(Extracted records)
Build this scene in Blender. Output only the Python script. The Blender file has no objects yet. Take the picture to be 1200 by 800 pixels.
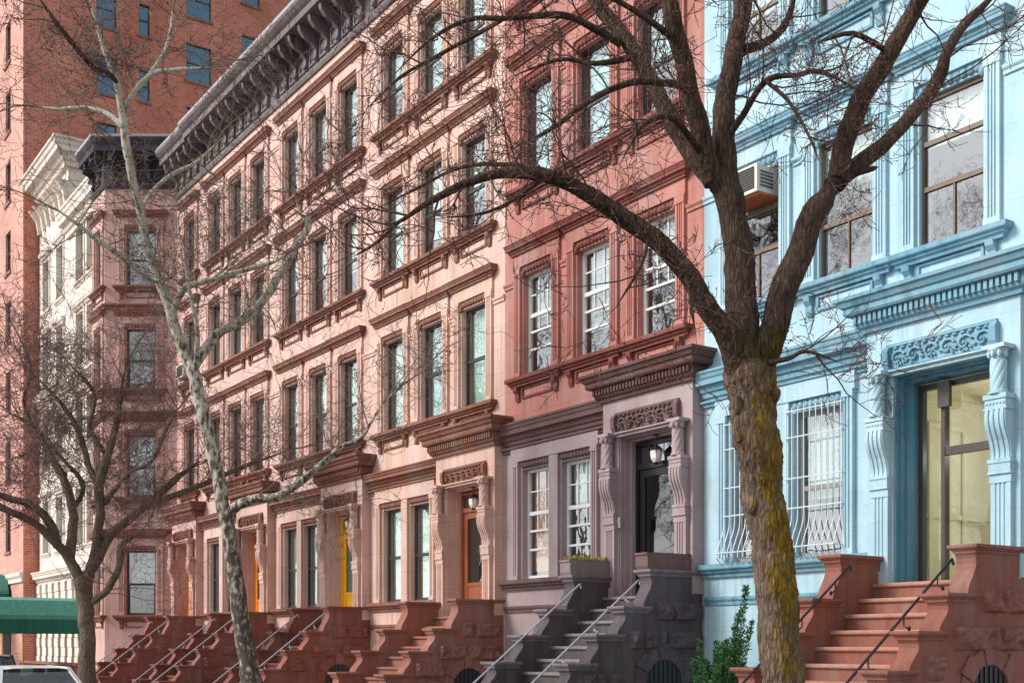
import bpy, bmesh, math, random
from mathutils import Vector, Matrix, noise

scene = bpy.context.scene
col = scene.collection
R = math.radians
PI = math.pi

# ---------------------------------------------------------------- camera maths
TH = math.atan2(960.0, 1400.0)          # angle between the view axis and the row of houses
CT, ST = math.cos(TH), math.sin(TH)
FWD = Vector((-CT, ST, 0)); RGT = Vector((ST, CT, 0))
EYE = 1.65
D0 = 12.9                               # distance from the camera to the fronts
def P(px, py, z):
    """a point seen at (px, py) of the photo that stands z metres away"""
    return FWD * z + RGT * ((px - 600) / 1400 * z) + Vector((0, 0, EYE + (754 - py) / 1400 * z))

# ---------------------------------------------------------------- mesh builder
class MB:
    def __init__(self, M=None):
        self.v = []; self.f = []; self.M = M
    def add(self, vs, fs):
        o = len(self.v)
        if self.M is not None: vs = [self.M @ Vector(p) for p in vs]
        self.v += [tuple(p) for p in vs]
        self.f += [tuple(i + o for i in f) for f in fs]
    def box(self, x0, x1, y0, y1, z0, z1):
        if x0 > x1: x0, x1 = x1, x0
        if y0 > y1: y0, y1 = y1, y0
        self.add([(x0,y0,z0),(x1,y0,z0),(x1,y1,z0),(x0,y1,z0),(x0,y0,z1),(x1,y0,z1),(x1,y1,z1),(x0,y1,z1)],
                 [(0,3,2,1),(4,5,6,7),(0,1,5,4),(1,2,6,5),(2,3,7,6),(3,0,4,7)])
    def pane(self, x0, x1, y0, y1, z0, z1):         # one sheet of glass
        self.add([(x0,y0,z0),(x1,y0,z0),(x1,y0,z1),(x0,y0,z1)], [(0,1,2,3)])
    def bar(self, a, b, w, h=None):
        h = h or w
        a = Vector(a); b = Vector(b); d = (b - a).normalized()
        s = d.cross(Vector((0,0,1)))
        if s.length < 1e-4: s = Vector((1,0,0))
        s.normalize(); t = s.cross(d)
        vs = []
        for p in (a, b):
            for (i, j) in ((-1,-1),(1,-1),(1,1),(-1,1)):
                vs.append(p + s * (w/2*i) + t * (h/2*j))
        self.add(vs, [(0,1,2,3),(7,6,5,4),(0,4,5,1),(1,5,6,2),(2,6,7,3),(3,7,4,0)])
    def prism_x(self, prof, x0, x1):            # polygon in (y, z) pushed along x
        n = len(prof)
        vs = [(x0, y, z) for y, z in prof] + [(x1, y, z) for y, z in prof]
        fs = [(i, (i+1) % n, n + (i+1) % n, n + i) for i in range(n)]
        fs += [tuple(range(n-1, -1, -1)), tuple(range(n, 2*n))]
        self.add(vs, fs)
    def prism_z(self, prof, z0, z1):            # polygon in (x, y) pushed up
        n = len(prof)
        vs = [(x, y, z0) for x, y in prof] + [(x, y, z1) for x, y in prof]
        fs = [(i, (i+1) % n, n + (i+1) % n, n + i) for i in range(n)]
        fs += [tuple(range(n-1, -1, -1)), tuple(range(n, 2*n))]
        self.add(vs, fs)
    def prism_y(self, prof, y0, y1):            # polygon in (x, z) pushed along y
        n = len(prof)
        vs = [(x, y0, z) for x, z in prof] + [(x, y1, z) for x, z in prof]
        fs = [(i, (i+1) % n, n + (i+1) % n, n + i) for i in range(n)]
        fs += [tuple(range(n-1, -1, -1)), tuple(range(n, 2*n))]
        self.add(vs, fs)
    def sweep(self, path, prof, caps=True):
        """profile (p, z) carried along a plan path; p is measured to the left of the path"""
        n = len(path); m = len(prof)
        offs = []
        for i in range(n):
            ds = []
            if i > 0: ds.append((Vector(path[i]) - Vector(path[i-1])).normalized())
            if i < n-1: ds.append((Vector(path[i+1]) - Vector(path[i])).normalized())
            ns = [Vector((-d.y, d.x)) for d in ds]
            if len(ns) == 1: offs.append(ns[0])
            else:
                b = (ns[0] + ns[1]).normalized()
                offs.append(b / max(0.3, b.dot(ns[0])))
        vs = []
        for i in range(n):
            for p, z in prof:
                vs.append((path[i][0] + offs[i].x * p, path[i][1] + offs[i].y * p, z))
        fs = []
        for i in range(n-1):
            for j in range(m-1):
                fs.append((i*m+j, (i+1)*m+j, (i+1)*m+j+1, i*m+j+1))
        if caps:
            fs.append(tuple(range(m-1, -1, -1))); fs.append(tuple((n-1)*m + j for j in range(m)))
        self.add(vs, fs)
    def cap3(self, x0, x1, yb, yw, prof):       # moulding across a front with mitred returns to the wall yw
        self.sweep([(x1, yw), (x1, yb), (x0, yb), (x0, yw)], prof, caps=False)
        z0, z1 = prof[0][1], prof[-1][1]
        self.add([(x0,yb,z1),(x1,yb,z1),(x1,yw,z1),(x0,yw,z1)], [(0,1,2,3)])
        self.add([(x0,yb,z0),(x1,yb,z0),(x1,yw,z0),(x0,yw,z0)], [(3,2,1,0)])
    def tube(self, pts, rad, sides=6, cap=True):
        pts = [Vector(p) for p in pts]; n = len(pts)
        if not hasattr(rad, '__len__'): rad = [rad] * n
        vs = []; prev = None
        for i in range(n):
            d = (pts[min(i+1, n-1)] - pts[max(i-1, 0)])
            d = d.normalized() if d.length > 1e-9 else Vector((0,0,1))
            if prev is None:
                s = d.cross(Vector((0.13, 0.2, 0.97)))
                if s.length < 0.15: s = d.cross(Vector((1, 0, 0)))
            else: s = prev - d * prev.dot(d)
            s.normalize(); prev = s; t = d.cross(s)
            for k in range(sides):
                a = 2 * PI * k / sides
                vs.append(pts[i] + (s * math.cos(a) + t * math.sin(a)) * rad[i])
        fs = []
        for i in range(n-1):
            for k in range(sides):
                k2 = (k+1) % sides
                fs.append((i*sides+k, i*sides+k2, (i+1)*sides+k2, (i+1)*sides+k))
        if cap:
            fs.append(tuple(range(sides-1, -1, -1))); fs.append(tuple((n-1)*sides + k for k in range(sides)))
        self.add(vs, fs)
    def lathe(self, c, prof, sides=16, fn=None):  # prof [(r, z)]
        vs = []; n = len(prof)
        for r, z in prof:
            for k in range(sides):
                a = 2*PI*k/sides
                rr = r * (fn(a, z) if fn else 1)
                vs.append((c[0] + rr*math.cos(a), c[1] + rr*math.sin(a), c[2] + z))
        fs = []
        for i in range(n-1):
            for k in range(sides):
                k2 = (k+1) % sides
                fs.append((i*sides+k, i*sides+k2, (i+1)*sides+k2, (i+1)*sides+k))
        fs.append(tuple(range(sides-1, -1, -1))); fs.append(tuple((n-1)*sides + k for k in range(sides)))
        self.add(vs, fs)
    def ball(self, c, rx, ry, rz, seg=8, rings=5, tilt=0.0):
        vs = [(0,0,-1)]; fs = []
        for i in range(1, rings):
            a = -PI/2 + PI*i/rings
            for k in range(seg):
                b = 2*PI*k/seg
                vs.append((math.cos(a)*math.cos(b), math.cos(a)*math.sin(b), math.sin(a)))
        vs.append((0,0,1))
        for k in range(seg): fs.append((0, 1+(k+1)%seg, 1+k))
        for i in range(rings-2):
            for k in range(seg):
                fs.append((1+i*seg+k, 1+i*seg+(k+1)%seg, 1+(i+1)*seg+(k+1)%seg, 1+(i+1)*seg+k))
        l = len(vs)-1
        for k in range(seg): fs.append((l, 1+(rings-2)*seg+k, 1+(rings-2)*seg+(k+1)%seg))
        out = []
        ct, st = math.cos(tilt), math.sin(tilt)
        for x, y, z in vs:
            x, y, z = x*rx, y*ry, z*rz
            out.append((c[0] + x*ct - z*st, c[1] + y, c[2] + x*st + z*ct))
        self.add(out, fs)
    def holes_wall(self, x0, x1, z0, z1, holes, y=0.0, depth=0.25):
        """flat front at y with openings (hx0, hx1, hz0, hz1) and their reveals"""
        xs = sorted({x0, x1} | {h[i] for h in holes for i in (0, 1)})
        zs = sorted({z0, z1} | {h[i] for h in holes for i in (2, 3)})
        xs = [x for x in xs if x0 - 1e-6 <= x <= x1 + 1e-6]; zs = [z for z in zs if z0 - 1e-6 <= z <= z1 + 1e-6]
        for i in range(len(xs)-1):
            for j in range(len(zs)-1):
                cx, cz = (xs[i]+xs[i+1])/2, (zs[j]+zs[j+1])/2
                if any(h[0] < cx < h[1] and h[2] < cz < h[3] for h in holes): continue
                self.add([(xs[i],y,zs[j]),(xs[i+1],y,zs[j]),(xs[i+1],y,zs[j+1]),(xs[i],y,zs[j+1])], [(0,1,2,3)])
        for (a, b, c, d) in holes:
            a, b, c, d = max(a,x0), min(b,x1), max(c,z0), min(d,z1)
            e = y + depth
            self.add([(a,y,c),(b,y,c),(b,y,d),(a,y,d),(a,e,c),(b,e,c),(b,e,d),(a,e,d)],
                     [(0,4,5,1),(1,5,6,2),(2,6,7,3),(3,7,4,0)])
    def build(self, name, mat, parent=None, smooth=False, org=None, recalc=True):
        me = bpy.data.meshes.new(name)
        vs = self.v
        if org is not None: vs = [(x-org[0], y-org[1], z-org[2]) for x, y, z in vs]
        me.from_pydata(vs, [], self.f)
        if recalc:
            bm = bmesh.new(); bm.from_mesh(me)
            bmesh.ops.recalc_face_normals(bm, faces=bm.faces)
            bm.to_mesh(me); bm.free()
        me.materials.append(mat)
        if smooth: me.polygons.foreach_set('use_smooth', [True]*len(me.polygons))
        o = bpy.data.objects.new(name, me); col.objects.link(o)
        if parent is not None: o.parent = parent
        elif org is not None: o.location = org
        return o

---

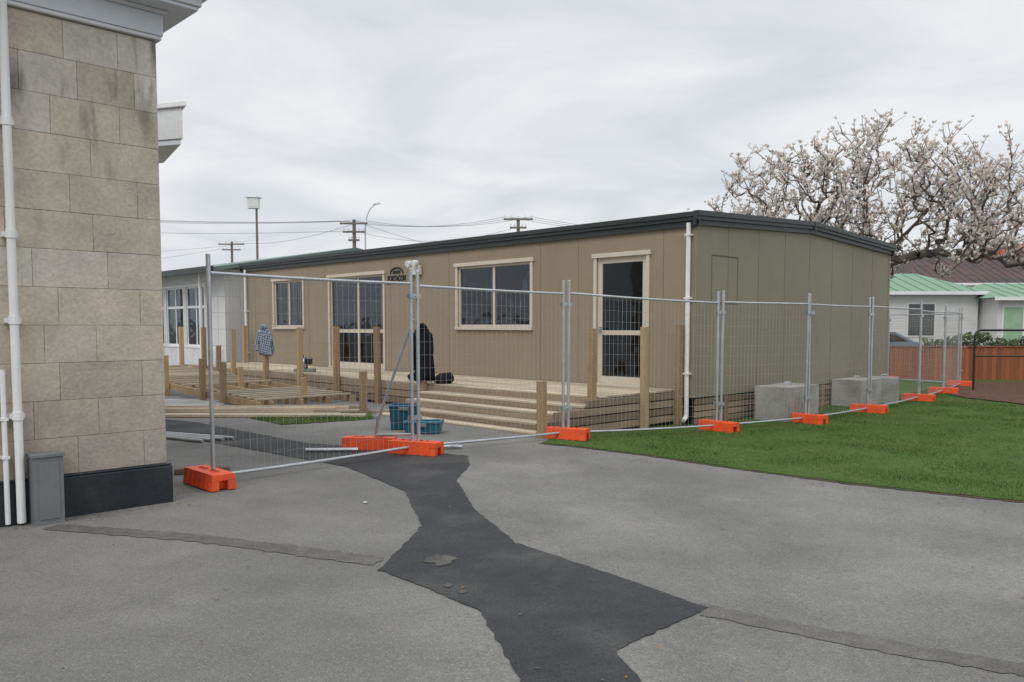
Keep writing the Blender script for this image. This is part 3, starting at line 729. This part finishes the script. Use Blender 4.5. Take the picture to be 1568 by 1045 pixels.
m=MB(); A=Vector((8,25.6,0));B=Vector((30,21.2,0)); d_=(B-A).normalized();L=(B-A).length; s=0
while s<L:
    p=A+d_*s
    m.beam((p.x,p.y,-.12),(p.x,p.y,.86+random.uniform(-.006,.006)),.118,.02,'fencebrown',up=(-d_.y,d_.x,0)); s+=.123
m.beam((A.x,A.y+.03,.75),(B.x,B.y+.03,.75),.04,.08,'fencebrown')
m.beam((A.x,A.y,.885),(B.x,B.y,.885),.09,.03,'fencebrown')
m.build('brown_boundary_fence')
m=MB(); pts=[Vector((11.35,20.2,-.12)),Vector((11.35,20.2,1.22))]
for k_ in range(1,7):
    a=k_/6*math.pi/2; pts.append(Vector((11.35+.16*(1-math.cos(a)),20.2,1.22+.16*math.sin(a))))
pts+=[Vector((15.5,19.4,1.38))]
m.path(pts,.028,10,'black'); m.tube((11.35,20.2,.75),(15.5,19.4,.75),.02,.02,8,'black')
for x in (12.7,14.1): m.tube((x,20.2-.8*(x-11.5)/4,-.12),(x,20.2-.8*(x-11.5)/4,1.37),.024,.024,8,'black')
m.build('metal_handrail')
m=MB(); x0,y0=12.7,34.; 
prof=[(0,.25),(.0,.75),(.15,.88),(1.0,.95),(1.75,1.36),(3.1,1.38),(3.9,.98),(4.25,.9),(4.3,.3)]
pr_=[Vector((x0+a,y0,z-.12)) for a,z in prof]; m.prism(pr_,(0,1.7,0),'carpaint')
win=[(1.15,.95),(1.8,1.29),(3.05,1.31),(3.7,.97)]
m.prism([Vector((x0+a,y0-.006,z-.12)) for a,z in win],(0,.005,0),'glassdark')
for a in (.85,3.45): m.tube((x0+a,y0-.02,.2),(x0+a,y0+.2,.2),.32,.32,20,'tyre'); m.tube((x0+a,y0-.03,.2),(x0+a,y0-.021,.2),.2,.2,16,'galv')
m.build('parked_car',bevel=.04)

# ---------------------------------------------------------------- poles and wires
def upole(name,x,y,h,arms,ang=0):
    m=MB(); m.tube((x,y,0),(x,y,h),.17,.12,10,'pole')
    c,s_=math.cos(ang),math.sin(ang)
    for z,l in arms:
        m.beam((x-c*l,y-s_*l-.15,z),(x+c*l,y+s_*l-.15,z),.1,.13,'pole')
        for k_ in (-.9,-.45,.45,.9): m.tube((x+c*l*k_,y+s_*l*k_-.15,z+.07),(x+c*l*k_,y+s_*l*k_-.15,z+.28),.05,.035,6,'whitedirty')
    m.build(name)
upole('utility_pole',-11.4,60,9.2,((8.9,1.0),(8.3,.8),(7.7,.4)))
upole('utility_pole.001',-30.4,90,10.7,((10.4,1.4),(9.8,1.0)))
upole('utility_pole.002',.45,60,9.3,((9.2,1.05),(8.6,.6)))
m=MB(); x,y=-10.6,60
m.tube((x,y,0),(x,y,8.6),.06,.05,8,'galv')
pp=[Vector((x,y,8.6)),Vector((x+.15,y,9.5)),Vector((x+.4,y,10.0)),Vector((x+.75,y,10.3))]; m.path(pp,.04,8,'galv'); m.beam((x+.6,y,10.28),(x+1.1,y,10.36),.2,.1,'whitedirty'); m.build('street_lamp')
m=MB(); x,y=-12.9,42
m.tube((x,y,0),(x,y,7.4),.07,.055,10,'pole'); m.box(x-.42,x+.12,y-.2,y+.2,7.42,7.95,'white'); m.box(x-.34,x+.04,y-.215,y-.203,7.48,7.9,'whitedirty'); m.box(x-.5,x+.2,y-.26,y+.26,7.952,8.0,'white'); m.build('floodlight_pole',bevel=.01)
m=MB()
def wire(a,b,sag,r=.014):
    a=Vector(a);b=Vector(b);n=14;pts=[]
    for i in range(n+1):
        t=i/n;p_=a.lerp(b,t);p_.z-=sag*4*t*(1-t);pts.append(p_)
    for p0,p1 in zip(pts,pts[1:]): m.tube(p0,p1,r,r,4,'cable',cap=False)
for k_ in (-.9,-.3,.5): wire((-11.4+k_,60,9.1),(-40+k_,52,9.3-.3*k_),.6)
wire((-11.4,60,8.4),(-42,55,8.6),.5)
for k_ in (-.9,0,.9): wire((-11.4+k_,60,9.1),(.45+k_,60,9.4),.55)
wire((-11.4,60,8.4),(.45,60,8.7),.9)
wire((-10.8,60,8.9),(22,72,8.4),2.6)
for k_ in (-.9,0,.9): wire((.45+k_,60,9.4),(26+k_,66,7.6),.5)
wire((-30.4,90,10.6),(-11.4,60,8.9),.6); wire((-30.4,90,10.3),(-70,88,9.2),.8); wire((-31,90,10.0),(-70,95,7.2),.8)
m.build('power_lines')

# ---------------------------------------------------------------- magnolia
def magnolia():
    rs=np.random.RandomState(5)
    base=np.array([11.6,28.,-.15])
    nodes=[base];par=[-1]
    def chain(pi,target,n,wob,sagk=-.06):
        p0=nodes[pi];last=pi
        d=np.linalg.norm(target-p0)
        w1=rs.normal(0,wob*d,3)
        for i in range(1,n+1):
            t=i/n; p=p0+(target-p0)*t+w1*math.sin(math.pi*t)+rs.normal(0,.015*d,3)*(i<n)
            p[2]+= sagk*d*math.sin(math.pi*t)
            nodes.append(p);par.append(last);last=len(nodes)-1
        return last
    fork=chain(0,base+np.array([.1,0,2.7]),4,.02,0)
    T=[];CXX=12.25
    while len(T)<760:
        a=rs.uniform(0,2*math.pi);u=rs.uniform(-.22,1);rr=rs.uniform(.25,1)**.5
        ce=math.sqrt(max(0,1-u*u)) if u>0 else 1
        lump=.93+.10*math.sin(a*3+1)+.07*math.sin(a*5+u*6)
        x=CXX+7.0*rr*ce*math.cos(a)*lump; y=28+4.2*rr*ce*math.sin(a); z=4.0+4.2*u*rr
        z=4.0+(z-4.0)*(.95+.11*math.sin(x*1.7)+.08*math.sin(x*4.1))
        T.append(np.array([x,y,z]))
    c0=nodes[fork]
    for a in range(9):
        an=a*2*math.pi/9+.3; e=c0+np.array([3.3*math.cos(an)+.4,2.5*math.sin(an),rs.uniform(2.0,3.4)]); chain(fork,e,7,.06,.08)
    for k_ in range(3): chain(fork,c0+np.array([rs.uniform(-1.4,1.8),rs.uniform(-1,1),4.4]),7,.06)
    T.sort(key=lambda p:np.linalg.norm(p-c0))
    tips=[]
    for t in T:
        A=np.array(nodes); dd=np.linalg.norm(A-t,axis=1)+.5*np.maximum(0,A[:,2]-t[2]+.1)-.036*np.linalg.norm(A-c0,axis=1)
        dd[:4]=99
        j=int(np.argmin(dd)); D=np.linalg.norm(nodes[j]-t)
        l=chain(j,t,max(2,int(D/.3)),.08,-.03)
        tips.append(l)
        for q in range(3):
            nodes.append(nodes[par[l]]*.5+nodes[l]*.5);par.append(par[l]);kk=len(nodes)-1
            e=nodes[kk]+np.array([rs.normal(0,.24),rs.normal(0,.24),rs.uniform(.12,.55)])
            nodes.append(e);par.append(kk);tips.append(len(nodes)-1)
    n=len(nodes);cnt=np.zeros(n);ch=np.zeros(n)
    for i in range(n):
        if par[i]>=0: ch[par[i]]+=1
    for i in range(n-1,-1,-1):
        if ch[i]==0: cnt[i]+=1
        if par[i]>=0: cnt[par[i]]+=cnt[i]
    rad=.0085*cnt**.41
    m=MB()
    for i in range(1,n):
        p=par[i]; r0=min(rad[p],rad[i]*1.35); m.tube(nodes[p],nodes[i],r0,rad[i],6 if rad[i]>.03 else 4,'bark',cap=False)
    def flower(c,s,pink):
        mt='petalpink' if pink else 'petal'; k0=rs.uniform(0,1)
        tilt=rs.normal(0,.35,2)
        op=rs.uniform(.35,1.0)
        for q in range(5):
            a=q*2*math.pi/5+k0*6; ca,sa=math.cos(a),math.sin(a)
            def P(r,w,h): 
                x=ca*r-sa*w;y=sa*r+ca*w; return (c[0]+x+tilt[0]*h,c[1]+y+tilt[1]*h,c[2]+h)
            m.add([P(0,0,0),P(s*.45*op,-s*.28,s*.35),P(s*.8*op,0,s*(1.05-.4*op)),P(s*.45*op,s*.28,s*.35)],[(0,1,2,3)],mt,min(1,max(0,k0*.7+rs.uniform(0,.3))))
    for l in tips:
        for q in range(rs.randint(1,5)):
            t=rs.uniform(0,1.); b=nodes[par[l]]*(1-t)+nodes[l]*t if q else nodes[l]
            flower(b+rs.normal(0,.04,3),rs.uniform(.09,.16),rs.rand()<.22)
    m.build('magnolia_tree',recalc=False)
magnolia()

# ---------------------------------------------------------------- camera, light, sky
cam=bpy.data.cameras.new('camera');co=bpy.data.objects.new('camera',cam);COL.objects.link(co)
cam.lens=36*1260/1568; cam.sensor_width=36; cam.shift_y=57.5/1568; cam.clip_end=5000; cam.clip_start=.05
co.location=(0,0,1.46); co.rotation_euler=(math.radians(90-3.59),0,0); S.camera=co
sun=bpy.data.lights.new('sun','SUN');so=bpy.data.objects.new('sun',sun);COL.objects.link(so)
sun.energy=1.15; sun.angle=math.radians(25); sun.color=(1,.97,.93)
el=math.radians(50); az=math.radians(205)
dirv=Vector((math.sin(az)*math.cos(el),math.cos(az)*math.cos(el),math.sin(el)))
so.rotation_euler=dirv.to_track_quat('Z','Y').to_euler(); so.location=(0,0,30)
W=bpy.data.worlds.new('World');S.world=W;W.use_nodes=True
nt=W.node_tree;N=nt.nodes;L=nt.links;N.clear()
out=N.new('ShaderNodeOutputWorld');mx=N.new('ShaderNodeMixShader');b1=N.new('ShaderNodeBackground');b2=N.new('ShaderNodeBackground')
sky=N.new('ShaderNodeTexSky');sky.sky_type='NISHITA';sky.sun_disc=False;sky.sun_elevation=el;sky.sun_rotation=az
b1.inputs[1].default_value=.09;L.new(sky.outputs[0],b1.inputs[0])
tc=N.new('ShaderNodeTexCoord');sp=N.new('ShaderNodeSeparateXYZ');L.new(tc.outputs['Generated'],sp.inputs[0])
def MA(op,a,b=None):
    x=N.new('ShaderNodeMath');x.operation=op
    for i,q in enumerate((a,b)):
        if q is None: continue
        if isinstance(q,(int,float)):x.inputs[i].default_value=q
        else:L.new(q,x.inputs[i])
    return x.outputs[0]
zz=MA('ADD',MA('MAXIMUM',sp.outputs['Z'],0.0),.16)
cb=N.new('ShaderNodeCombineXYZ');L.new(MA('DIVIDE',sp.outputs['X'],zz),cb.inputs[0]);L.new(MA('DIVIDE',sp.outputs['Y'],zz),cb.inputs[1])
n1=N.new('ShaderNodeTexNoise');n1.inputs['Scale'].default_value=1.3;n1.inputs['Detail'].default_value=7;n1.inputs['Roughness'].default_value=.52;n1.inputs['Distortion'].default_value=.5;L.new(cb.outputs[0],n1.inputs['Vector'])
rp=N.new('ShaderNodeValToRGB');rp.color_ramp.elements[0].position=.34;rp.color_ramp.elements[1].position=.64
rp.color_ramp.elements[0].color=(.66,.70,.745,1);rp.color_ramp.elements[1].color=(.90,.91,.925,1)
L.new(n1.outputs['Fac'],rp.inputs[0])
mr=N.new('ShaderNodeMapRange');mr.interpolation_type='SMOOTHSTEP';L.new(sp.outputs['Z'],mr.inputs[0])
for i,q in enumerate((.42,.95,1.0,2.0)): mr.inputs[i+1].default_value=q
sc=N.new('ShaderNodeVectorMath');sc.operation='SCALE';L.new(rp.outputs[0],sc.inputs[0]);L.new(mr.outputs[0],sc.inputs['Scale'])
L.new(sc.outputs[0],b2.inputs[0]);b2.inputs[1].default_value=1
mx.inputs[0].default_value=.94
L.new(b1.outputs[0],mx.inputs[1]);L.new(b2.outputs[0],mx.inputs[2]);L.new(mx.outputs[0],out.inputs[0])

*BRIEF*: Out of the records above, set down only the lines from the one that contains "Build this scene" through the one that contains "PI = math.pi", unchanged and without the pictures.

*THE ANSWER*:
Build this scene in Blender. Output only the Python script. The Blender file has no objects yet. Take the picture to be 1200 by 800 pixels.
import bpy, bmesh, math, random
from mathutils import Vector, Matrix, noise

scene = bpy.context.scene
col = scene.collection
R = math.radians
PI = math.pi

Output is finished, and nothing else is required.